In presenza, invece, di elementi di collegamento con l’ordinamento interno, richiamati dalla legge 184/1983, sarà applicabile il procedimento di riconoscimento disciplinato dalla relativa normativa.
I due procedimenti presentano rilevanti diversità. Invero, la normativa generale prevede il riconoscimento diretto delle sentenze straniere che, al ricorrere di determinati presupposti, sono soggette a trascrizione automatica nei registri di stato civile, senza necessità di ricorso ad alcun procedimento. Inoltre, in caso di mancata attuazione o di contestazione del riconoscimento, è previsto il ricorso alla Corte d’Appello del luogo di attuazione.
Al contrario, la legge speciale sull’adozione internazionale richiede, ai fini del riconoscimento della sentenza straniera di adozione, la delibazione da parte del Tribunale per i Minorenni.
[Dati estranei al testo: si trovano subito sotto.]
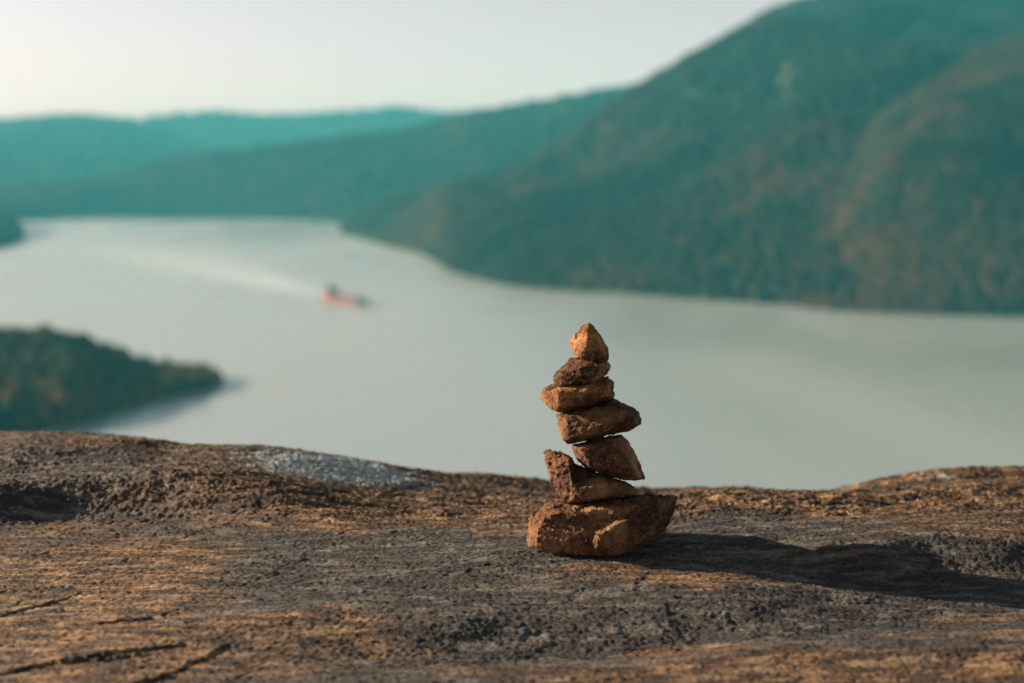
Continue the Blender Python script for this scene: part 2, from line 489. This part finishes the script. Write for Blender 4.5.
def build_cairn():
    mA = stone_material('rust_brown_stone', (0.84, 0.86, 0.95), 0.0)
    mB = stone_material('ochre_stone', (1.30, 1.25, 1.15), 4.0)
    mC = stone_material('dull_brown_stone', (0.92, 0.95, 1.05), 8.0)
    mD = stone_material('dark_red_stone', (0.78, 0.78, 0.85), 12.0)
    def px_of(co): return 512 + F * co[:, 0] / Y0
    # 1: big base slab
    build_stone([([(529, 517, 0), (528, 545, 0), (538, 556, -.01), (566, 560, -.02), (594, 559, -.03), (629, 552, -.02), (653, 542, 0), (666, 531, .01),
                   (678, 505, .02), (679, 496, .02), (668, 494, .03), (621, 496, .03), (560, 499, .02), (545, 504, .01)],
                  [(540, 520, -.045), (536, 545, -.045), (560, 512, -.048), (590, 540, -.062), (600, 556, -.058), (640, 510, -.050), (666, 500, -.035), (652, 535, -.045), (620, 507, -.052), (575, 555, -.055)],
                  (0.85, 0.75, 0.075)),
                 ([(587, 534, -.050), (594, 527, -.050), (607, 524, -.050), (640, 514, -.045), (657, 524, -.035), (648, 542, -.035), (625, 552, -.05), (600, 555, -.055), (590, 549, -.052)],
                  [(598, 534, -.072), (597, 548, -.074), (625, 520, -.064), (636, 540, -.064), (612, 527, -.072)], (0.9, 0.9, -0.01))],
                'broad rust brown slab at the foot of the cairn, resting on the ledge', mA, seed=11, rough=1.5, chips=30, chip_d=0.004)
    # 2: wedge with a raised crumbly end
    build_stone([([(544, 452, 0), (549, 450, 0), (564, 454, 0), (579, 467, .0), (584, 503, -.01), (564, 503, -.01), (559, 497, 0), (550, 478, 0), (547, 463, 0)],
                  [(568, 458, -.030), (575, 500, -.040), (560, 470, -.022)], (0.8, 0.85, 0.045)),
                 ([(566, 462, 0), (580, 467, 0), (597, 475, .0), (612, 479, .0), (625, 481, 0), (636, 489, 0), (637, 494, 0), (621, 498, -.01), (597, 501, -.01), (584, 504, -.01), (566, 502, 0)],
                  [(600, 485, -.042), (574, 490, -.042), (582, 500, -.045), (624, 484, -.034), (630, 494, -.036)], (0.85, 0.8, 0.06))],
                'wedge shaped stone with an upturned crumbly left end, directly on the base slab', mA, seed=22, rough=1.1, chips=18,
                crumb=lambda co: smooth(582, 566, px_of(co)))
    # 3
    build_stone([([(571, 445, 0), (595, 439, .01), (604, 436, .01), (620, 434, .01), (627, 438, .01), (637, 456, .01), (642, 470, .0), (644, 478, 0), (641, 481, 0),
                   (621, 479, -.01), (601, 474, -.01), (586, 469, -.01), (577, 460, -.01), (572, 449, 0)],
                  [(580, 449, -.038), (612, 441, -.040), (625, 466, -.046), (637, 477, -.034), (590, 467, -.042)], (0.85, 0.8, 0.06))],
                'slanted block with a pale gritty right face, third stone up from the ledge', mC, seed=33, chips=18, rough=0.9)
    # 4
    build_stone([([(555, 413, 0), (571, 410, .01), (590, 404, .02), (608, 400, .02), (616, 399, .02), (634, 408, .01), (641, 413, .0), (642, 424, 0), (629, 431, 0),
                   (612, 434, -.01), (595, 437, -.01), (567, 444, -.01), (560, 437, 0), (558, 424, 0)],
                  [(566, 418, -.035), (566, 440, -.035), (590, 411, -.038), (600, 425, -.052), (625, 412, -.040), (636, 424, -.030), (596, 434, -.044)], (0.85, 0.8, 0.065))],
                'wide dark red brown stone jutting furthest right, fourth up in the cairn', mD, seed=44, chips=22, rough=1.0)
    # 5
    build_stone([([(539, 391, 0), (551, 385, 0), (560, 387, .01), (580, 386, .02), (593, 384, .02), (608, 377, .01), (613, 382, 0), (614, 397, 0), (599, 403, -.01),
                   (580, 409, -.01), (556, 412, -.01), (549, 407, 0), (542, 399, 0)],
                  [(547, 392, -.020), (558, 391, -.036), (558, 408, -.036), (608, 384, -.036), (609, 396, -.036), (585, 390, -.040)], (0.85, 0.8, 0.05))],
                'flat tan brown block with a pointed left corner, third stone down from the top', mB, seed=55, chips=16, rough=0.85)
    # 6
    build_stone([([(553, 375, 0), (562, 365, 0), (571, 357, .01), (590, 357, .02), (607, 361, .01), (610, 367, 0), (605, 375, 0), (595, 383, -.01), (580, 388, -.01), (565, 390, -.01), (554, 386, 0)],
                  [(562, 372, -.028), (560, 385, -.030), (580, 368, -.036), (598, 370, -.030), (582, 383, -.038), (602, 365, -.024)], (0.8, 0.8, 0.045))],
                'rounded speckled brown stone directly beneath the pointed top stone', mC, seed=66, chips=14, rough=1.2)
    # 7
    build_stone([([(589, 323, 0), (594, 326, 0), (603, 338, 0), (608, 349, 0), (609, 360, 0), (605, 364, -.005), (590, 363, -.005), (580, 361, -.005), (572, 352, 0), (569, 342, 0), (574, 333, 0), (582, 326, 0)],
                  [(588, 330, -.010), (586, 345, -.026), (579, 357, -.022), (604, 357, -.018), (596, 345, -.022), (590, 360, -.024)], (0.75, 0.8, 0.028))],
                'small pointed orange stone at the very top of the cairn', mB, seed=77, chips=10, rough=0.8)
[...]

Le difficoltà nell’individuazione della disciplina applicabile in concreto hanno condotto a numerose pronunce della giurisprudenza di legittimità e della Corte Costituzionale, che a più riprese si sono occupate del coordinamento delle due normative.

Orbene, dall’analisi delle pronunce rese, emerge una tendenza pressoché assoluta da parte delle Corti ad attrarre il riconoscimento del provvedimento straniero di adozione nell’ambito di applicazione della l. 184/83, con conseguente necessità di delibazione del Tribunale per i Minorenni. Sicché, la disciplina della l. 218/95 viene ritenuta quasi mai applicabile nella pratica, dimostrando una tendenziale opposizione all’automatismo del riconoscimento in materia di adozione. Gli unici casi in cui tale disciplina viene ritenuta applicabile attengono alle adozioni “totalmente estere”, ossia che non recano elementi di collegamento con l’ordinamento interno.
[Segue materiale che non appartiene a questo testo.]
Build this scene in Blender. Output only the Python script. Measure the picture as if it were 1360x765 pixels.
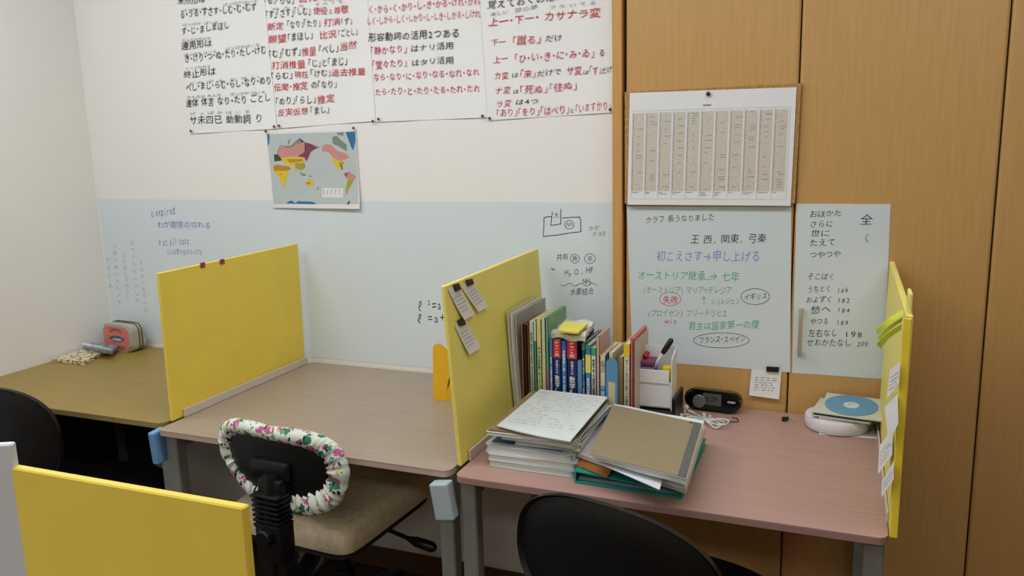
import bpy, bmesh, math, random
from mathutils import Vector, Matrix, Euler, noise
random.seed(7)
for o in list(bpy.data.objects): bpy.data.objects.remove(o)
S = bpy.context.scene
COL = S.collection
PI = math.pi

# ------------------------------------------------------------------ camera
ZC = 1.42
YAW, PITCH, ROLL, FPX = -0.38650993, 0.18383808, -0.02575546, 1077.72
_f = Vector((math.sin(YAW)*math.cos(PITCH), math.cos(YAW)*math.cos(PITCH), -math.sin(PITCH)))
_r = Vector((math.cos(YAW), -math.sin(YAW), 0)); _u = _r.cross(_f)
CR = _r*math.cos(ROLL)+_u*math.sin(ROLL); CU = -_r*math.sin(ROLL)+_u*math.cos(ROLL); CF = _f
C0 = Vector((0, 0, ZC))
cam = bpy.data.cameras.new('camera'); cam.sensor_width = 36; cam.lens = FPX/1360*36; cam.clip_start = .02
camo = bpy.data.objects.new('camera', cam); COL.objects.link(camo)
m3 = Matrix((CR, CU, -CF)).transposed()
camo.matrix_world = Matrix.Translation(C0) @ m3.to_4x4()
S.camera = camo
S.view_settings.view_transform = 'Standard'; S.view_settings.look = 'None'
S.view_settings.gamma = 1; S.view_settings.use_curve_mapping = False
S.view_settings.exposure = 0.15

# ------------------------------------------------------------------ world and lamps
W = bpy.data.worlds.new('world'); S.world = W; W.use_nodes = True
W.node_tree.nodes['Background'].inputs[0].default_value = (.9, .95, 1, 1)
W.node_tree.nodes['Background'].inputs[1].default_value = .3
def area(loc, sx, sy, power, col=(1, 1, 1), rot=(0, 0, 0)):
    l = bpy.data.lights.new('ceiling_light_lamp', 'AREA'); l.shape = 'RECTANGLE'; l.size = sx; l.size_y = sy
    l.energy = power; l.color = col
    o = bpy.data.objects.new('ceiling_light_lamp', l); COL.objects.link(o); o.location = loc; o.rotation_euler = rot
TINT = (.95, .98, 1)
for lx_, ly_, pw in ((-1.8, 1.15, 14.6), (-.6, 1.15, 10.5), (.7, 1.15, 8.3), (-.6, .2, 4.5), (-1.8, -1.3, 16.5), (.7, -1.3, 18)):
    area((lx_, ly_, 2.47), 1.2, .35, pw, TINT)

# ------------------------------------------------------------------ pixel -> place on a real plane
def ray(x, y): return CR*((x-680)/FPX) - CU*((y-382.5)/FPX) + CF
def Zp(x, y, z): d = ray(x, y); return C0 + d*((z-ZC)/d.z)
def Yp(x, y, Y): d = ray(x, y); return C0 + d*(Y/d.y)
def Xp(x, y, X): d = ray(x, y); return C0 + d*(X/d.x)

# ------------------------------------------------------------------ materials
def lin(h):
    h = h.lstrip('#'); c = [int(h[i:i+2], 16)/255 for i in (0, 2, 4)]
    return [(v/12.92 if v <= .04045 else ((v+.055)/1.055)**2.4) for v in c]+[1]
MC = {}
def mat(name, col, rough=.6, var=.06, scale=20, stretch=(1, 1, 1), bump=0, bscale=None, metal=0, spec=.4, trans=0, alpha=1, detail=4, coat=0):
    if name in MC: return MC[name]
    m = bpy.data.materials.new(name); m.use_nodes = True; n = m.node_tree.nodes; L = m.node_tree.links
    b = n['Principled BSDF']; c = lin(col)
    b.inputs['Roughness'].default_value = rough; b.inputs['Metallic'].default_value = metal
    b.inputs['Specular IOR Level'].default_value = spec
    b.inputs['Coat Weight'].default_value = coat
    b.inputs['Transmission Weight'].default_value = trans; b.inputs['Alpha'].default_value = alpha
    tc = n.new('ShaderNodeTexCoord'); mp = n.new('ShaderNodeMapping'); mp.inputs['Scale'].default_value = stretch
    L.new(tc.outputs['Object'], mp.inputs[0])
    nz = n.new('ShaderNodeTexNoise'); nz.inputs['Scale'].default_value = scale; nz.inputs['Detail'].default_value = detail
    L.new(mp.outputs[0], nz.inputs[0])
    r = n.new('ShaderNodeValToRGB'); r.color_ramp.elements[0].position = .3; r.color_ramp.elements[1].position = .7
    r.color_ramp.elements[0].color = [v*(1-var) for v in c[:3]]+[1]
    r.color_ramp.elements[1].color = [min(1, v*(1+var)) for v in c[:3]]+[1]
    L.new(nz.outputs[0], r.inputs[0]); L.new(r.outputs[0], b.inputs['Base Color'])
    if bump:
        bp = n.new('ShaderNodeBump'); bp.inputs['Strength'].default_value = bump; bp.inputs['Distance'].default_value = .002
        if bscale:
            n2 = n.new('ShaderNodeTexNoise'); n2.inputs['Scale'].default_value = bscale; L.new(mp.outputs[0], n2.inputs[0]); L.new(n2.outputs[0], bp.inputs['Height'])
        else: L.new(nz.outputs[0], bp.inputs['Height'])
        L.new(bp.outputs[0], b.inputs['Normal'])
    MC[name] = m; return m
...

Al contrario, si ritiene applicabile la norma speciale anche qualora occorra procedere al riconoscimento di decisioni straniere di adozione da parte di genitori che, in possesso della cittadinanza nello Stato di origine del minore, risiedono stabilmente in Italia.
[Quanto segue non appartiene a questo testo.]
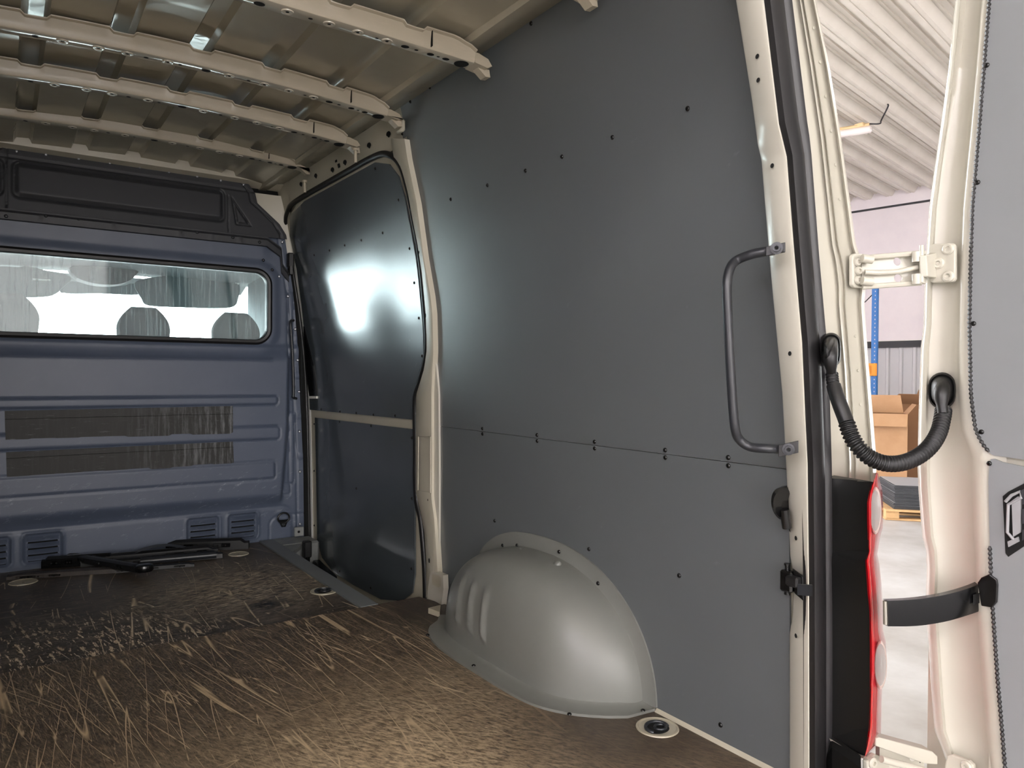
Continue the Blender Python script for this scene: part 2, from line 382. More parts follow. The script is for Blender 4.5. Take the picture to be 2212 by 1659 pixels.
        if bevel:
            b = o.modifiers.new('bevel', 'BEVEL'); b.width = bevel; b.segments = 2; b.limit_method = 'ANGLE'; b.angle_limit = math.radians(40)
        return o
WLOC = {}
def tag(o, label, cat, group=None, kind=None):
    o['label'] = label; o['category'] = cat
    if group: o['group'] = group
    o['kind'] = kind or 'thing'
    return o
def struct(o, label=None):
    o['kind'] = 'structure'
    if label: o['label'] = label
    return o
def thing(name, label, cat, loc, group=None):
    o = bpy.data.objects.new(name, None); o.empty_display_size = .05; C.objects.link(o)
    o.location = tuple(map(float, loc)); WLOC[o.name] = tuple(map(float, loc)); return tag(o, label, cat, group)
def NW(z):   # inward normal of the right wall
    dz = (XR(z+.01)-XR(z-.01))/.02; n = np.array([-1, 0, dz]); return n/np.linalg.norm(n)
def wall_sheet(mb, poly, off, thick, mat, dz=.02, ny=8, edge=None):
    """poly: outline [(y, z)], x-monotone in z; follows the curve of the side wall, thickness outwards"""
    zs = sorted({round(p[1], 4) for p in poly} | {round(z, 4) for z in np.arange(min(p[1] for p in poly), max(p[1] for p in poly), dz)})
    rowsf, rowsb = [], []
    n = len(poly)
    for z in zs:
        ys = []
        for i in range(n):
            (y0, z0), (y1, z1) = poly[i], poly[(i+1) % n]
            if min(z0, z1)-1e-6 <= z <= max(z0, z1)+1e-6:
                if abs(z1-z0) < 1e-6: ys += [y0, y1]
                else: ys.append(y0+(y1-y0)*(z-z0)/(z1-z0))
        if not ys: continue
        a, b = min(ys), max(ys); N = NW(z)
        f = [np.array([XR(z)+off, a+(b-a)*k/ny, z]) for k in range(ny+1)]
        rowsf.append(f); rowsb.append([p-N*thick for p in f])
    mb.grid(rowsf, mat); e = edge or mat
    mb.grid(rowsb, mat)
    mb.grid([[r[0] for r in rowsf], [r[0] for r in rowsb]], e); mb.grid([[r[-1] for r in rowsf], [r[-1] for r in rowsb]], e)
    mb.grid([rowsf[0], rowsb[0]], e); mb.grid([rowsf[-1], rowsb[-1]], e)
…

Ciò per due ordini di ragioni principali. Il primo attiene alla verifica della compatibilità degli effetti del provvedimento con l’ordine pubblico e con i principi fondamentali dello Stato. Il secondo, ancor più rilevante, attiene alla tutela del minore e al controllo che la decisione da riconoscere risponda al maggiore interesse di quest’ultimo. Invero, l’esigenza di assicurare un controllo rigoroso sulla compatibilità del provvedimento con l’ordinamento interno, unitamente a quella di evitare che lo strumento del riconoscimento possa prestarsi ad eventuali abusi, induce le Corti ad attribuire la competenza circa il vaglio di compatibilità al Tribunale per i Minorenni. In tal senso, i Giudici sottolineano la portata tendenzialmente generale della competenza di tale Tribunale in materia di adozione di minori, nonché i maggiori strumenti di indagine e di intervento di cui lo stesso dispone a tutela dell’interesse dell’adottando (cfr. Cass. sent. n. 29668/2017).

Si ritiene, pertanto, che il superiore interesse del minore che viene in rilievo in materia di adozioni possa essere maggiormente tutelato dal Tribunale a ciò generalmente preposto (ovvero il Tribunale dei Minori), anche attraverso l’adozione di decisioni che vanno oltre il semplice riconoscimento del provvedimento straniero, quali, ad esempio, la conversione dell’adozione non legittimante in adozione legittimante (ex art. 32 co. 3 l. 184/83).

Infine, la giurisprudenza ritiene l’applicabilità della normativa speciale anche nel caso in cui i genitori non abbiano fatto ricorso alla procedura per l’adozione internazionale, ma al diverso procedimento di adozione in vigore nello Stato di provenienza del minore.